A traditional answer might be to explicitly lock the tempo map while we do this arithmetic, possibly using an RAII style based on some local scope. While this works fine for simple examples, it becomes extremely complex given that we want domain conversions to be transparent, implicit and essentially cost-free. We don't want to have to define the precise scope in which a possible series of time domain conversions must be atomic, since this may reach back up a call stack.
Instead, we need to ensure that we have a local copy of the tempo map that we are guaranteed is constant across any possible scope that contains a set of time domain conversions that are intended to be consistent.
We choose to define that scope as either of:
- for threads that handle the work of processing data: a single process cycle
- for other threads that use a glib event loop (GUI, control surfaces, etc.): a single thread wakeup+dispatch cycle
This means that whatever time arithmetic we perform in a single process callback, no matter how distributed, or nested, it will all be carried out with a constant, consistent version of the tempo map, meaning that all domain conversions will be consistent.
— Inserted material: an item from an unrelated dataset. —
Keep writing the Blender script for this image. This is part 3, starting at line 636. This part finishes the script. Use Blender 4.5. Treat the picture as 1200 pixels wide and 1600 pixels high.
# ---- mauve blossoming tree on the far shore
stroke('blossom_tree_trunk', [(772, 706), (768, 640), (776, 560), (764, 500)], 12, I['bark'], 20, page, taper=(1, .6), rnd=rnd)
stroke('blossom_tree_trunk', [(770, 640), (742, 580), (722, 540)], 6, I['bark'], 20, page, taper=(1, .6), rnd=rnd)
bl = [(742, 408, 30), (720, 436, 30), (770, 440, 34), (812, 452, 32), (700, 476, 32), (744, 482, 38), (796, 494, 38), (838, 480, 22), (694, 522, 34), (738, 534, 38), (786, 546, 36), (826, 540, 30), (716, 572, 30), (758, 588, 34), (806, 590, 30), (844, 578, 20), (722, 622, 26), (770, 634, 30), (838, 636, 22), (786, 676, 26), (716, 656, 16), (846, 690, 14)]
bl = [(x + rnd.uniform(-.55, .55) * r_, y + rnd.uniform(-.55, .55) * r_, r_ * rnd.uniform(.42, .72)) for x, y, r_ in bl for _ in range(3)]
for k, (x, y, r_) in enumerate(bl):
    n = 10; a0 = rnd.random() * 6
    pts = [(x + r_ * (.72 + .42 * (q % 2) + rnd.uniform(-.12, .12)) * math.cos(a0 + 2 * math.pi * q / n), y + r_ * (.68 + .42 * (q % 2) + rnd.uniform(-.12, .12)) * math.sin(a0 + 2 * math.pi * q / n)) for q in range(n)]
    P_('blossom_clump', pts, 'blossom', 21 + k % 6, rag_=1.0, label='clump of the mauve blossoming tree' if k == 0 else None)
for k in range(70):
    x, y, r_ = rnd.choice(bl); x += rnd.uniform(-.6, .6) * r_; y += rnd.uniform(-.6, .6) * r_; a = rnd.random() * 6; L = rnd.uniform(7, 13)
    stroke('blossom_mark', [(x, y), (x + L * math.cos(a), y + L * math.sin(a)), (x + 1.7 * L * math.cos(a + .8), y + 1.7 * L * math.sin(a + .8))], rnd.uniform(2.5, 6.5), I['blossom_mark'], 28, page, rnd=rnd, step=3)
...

It additionally means that whenever e.g. the GUI thread is handling user interaction (e.g. mouse motion, keyboard events), all time arithmetic performed during a single event dispatch wakeup will also be consistent with each other - the tempo map will not magically change during the event dispatch process. Of course, the GUI may explicitly modify the tempo map that it is using, but that's not a problem since it is single-threaded and presumably understands what it is doing.
We can accomplish this by ensuring that each thread has a thread-local/thread-private
shared_ptr<TempoMap>
, and accesses the tempo map
exclusively via this reference. Even if some other thread modifies
the tempo map asynchronously, a thread carrying out time arithmetic
will have a constant, consistent tempo map object to use for domain
conversions, within the scopes defined above.